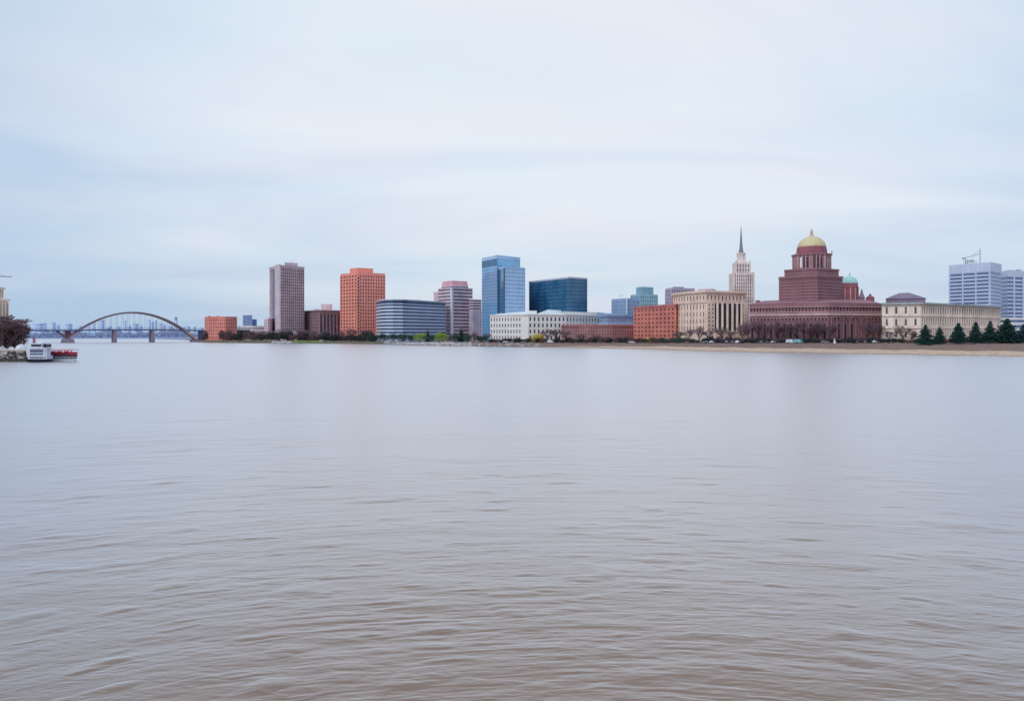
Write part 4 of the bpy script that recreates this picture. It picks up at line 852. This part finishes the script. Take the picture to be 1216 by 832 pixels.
# conifers before the tan building
for i,(p,yt,w,D_,lb) in enumerate(((1098.5,385,18,384,'leftmost conifer of the row before the tan stone building'),(1116.5,387,15,384,'second conifer from the left, the smallest of the row'),(1137.5,382,20,382,'broad conifer with drooping tips, third from the left of the row'),
        (1158,381,18,381,'narrow pointed conifer, fourth from the left of the row'),(1174.5,380,17,379,'upright conifer touching the largest conifer on its left'),(1194.5,377.5,30,376,'largest and widest conifer, near the right end of the row'),(1216,384,17,374,'bluish conifer cut by the right edge of the photo'))):
    gz_=ground_z(p,D_); h=top(yt,D_)-gz_; W=w*D_/F; me=CO[i%5]
    plant('conifer_tree','dark green '+lb if i<6 else lb,'tree',p,D_,(('trunk',me[0]),('crown',me[1])),(W/8*1.45,W/8*1.45,h/9),'conifers in a row on the right bank',rz=i*2.7,m=LF['con2'] if i==6 else None)
# bare trees on the right bank
def rows_of(label, group, lst, mt=None):
    for i,(p,yt,w) in enumerate(lst):
        gD=float(np.interp(p,pxs,De))+rng.uniform(6,16); h=top(yt,gD)-ground_z(p,gD); W=w*1.45*gD/F; h*=1.12; me=TR[(i*3+len(lst))%4]
        plant('bare_tree', (label%ordn[i]) if '%s' in label else label,'tree',p,gD,(('trunk',me[0]),('crown',me[1])),(W/9,W/9,h/10),group,rz=i*2.1,m=mt)
rows_of('leafless purple brown tree before the domed building, %s from the left','leafless trees in front of the domed building',[(901,383,15),(911,386,14),(922,382,16),(933,384,15),(944,386,13),(955,381,17),(966,385,14),(976,383,16),(985,386,14),(1029,384,14),(1037,381,17),(1043,386,12)],M['twigd'])
rows_of('leafless shrub like tree before the colonnaded building, %s from the left','leafless trees in front of the colonnaded building',[(806,394,13),(818,391,14),(830,388,16),(842,392,12),(858,390,14),(870,393,13),(882,386,16),(889,382,13)])
rows_of('leafless tree before the low brown brick building, %s from the left','leafless trees in front of the brown brick building',[(650,391,15),(662,392,14),(674,393,14),(690,396,13),(712,397,12)])
rows_of('leafless spreading tree before the tan stone building, %s from the left','leafless trees in front of the tan building',[(1055,393,13),(1072,387,17),(1082,393,11)])
rows_of('leafless tree on the bank below the high-rises, %s from the left','leafless trees below the high-rises',[(250,394,12),(262,395,12),(274,393,12),(290,394,13),(304,394,12),(316,393,12),(330,391,14),(345,391,13),(357,392,14),(372,393,13),(388,392,12),(404,393,14),(417,391,15),(430,392,14),(563,395,13),(578,396,12)])
# bushes: an almost continuous strip along the top of the bank
segs=[(242,316,'below the orange brick block and white low-rise',12,'bush',1.3,6),(318,402,'below the taupe tower and the brown block',14,'bush',1.1,5.5),(404,446,'at the foot of the orange tower',8,'bush',1.2,5),
      (582,664,'before the white stone building',15,'bush',.8,3.2),(666,752,'before the brown brick building',15,'bush',.9,3.4),(754,832,'before the orange red brick block',15,'hedge',.9,3.4),(834,890,'before the colonnaded building',12,'bush',1.0,4.0),
      (892,1046,'before the domed building',30,'bush',.9,3.6),(1048,1216,'before the tan building, under the conifers',30,'bush',.85,3.0)]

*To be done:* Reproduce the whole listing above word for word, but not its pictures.

*Written reply:*
Write part 4 of the bpy script that recreates this picture. It picks up at line 852. This part finishes the script. Take the picture to be 1216 by 832 pixels.
# conifers before the tan building
for i,(p,yt,w,D_,lb) in enumerate(((1098.5,385,18,384,'leftmost conifer of the row before the tan stone building'),(1116.5,387,15,384,'second conifer from the left, the smallest of the row'),(1137.5,382,20,382,'broad conifer with drooping tips, third from the left of the row'),
        (1158,381,18,381,'narrow pointed conifer, fourth from the left of the row'),(1174.5,380,17,379,'upright conifer touching the largest conifer on its left'),(1194.5,377.5,30,376,'largest and widest conifer, near the right end of the row'),(1216,384,17,374,'bluish conifer cut by the right edge of the photo'))):
    gz_=ground_z(p,D_); h=top(yt,D_)-gz_; W=w*D_/F; me=CO[i%5]
    plant('conifer_tree','dark green '+lb if i<6 else lb,'tree',p,D_,(('trunk',me[0]),('crown',me[1])),(W/8*1.45,W/8*1.45,h/9),'conifers in a row on the right bank',rz=i*2.7,m=LF['con2'] if i==6 else None)
# bare trees on the right bank
def rows_of(label, group, lst, mt=None):
    for i,(p,yt,w) in enumerate(lst):
        gD=float(np.interp(p,pxs,De))+rng.uniform(6,16); h=top(yt,gD)-ground_z(p,gD); W=w*1.45*gD/F; h*=1.12; me=TR[(i*3+len(lst))%4]
        plant('bare_tree', (label%ordn[i]) if '%s' in label else label,'tree',p,gD,(('trunk',me[0]),('crown',me[1])),(W/9,W/9,h/10),group,rz=i*2.1,m=mt)
rows_of('leafless purple brown tree before the domed building, %s from the left','leafless trees in front of the domed building',[(901,383,15),(911,386,14),(922,382,16),(933,384,15),(944,386,13),(955,381,17),(966,385,14),(976,383,16),(985,386,14),(1029,384,14),(1037,381,17),(1043,386,12)],M['twigd'])
rows_of('leafless shrub like tree before the colonnaded building, %s from the left','leafless trees in front of the colonnaded building',[(806,394,13),(818,391,14),(830,388,16),(842,392,12),(858,390,14),(870,393,13),(882,386,16),(889,382,13)])
rows_of('leafless tree before the low brown brick building, %s from the left','leafless trees in front of the brown brick building',[(650,391,15),(662,392,14),(674,393,14),(690,396,13),(712,397,12)])
rows_of('leafless spreading tree before the tan stone building, %s from the left','leafless trees in front of the tan building',[(1055,393,13),(1072,387,17),(1082,393,11)])
rows_of('leafless tree on the bank below the high-rises, %s from the left','leafless trees below the high-rises',[(250,394,12),(262,395,12),(274,393,12),(290,394,13),(304,394,12),(316,393,12),(330,391,14),(345,391,13),(357,392,14),(372,393,13),(388,392,12),(404,393,14),(417,391,15),(430,392,14),(563,395,13),(578,396,12)])
# bushes: an almost continuous strip along the top of the bank
segs=[(242,316,'below the orange brick block and white low-rise',12,'bush',1.3,6),(318,402,'below the taupe tower and the brown block',14,'bush',1.1,5.5),(404,446,'at the foot of the orange tower',8,'bush',1.2,5),
      (582,664,'before the white stone building',15,'bush',.8,3.2),(666,752,'before the brown brick building',15,'bush',.9,3.4),(754,832,'before the orange red brick block',15,'hedge',.9,3.4),(834,890,'before the colonnaded building',12,'bush',1.0,4.0),
      (892,1046,'before the domed building',30,'bush',.9,3.6),(1048,1216,'before the tan building, under the conifers',30,'bush',.85,3.0)]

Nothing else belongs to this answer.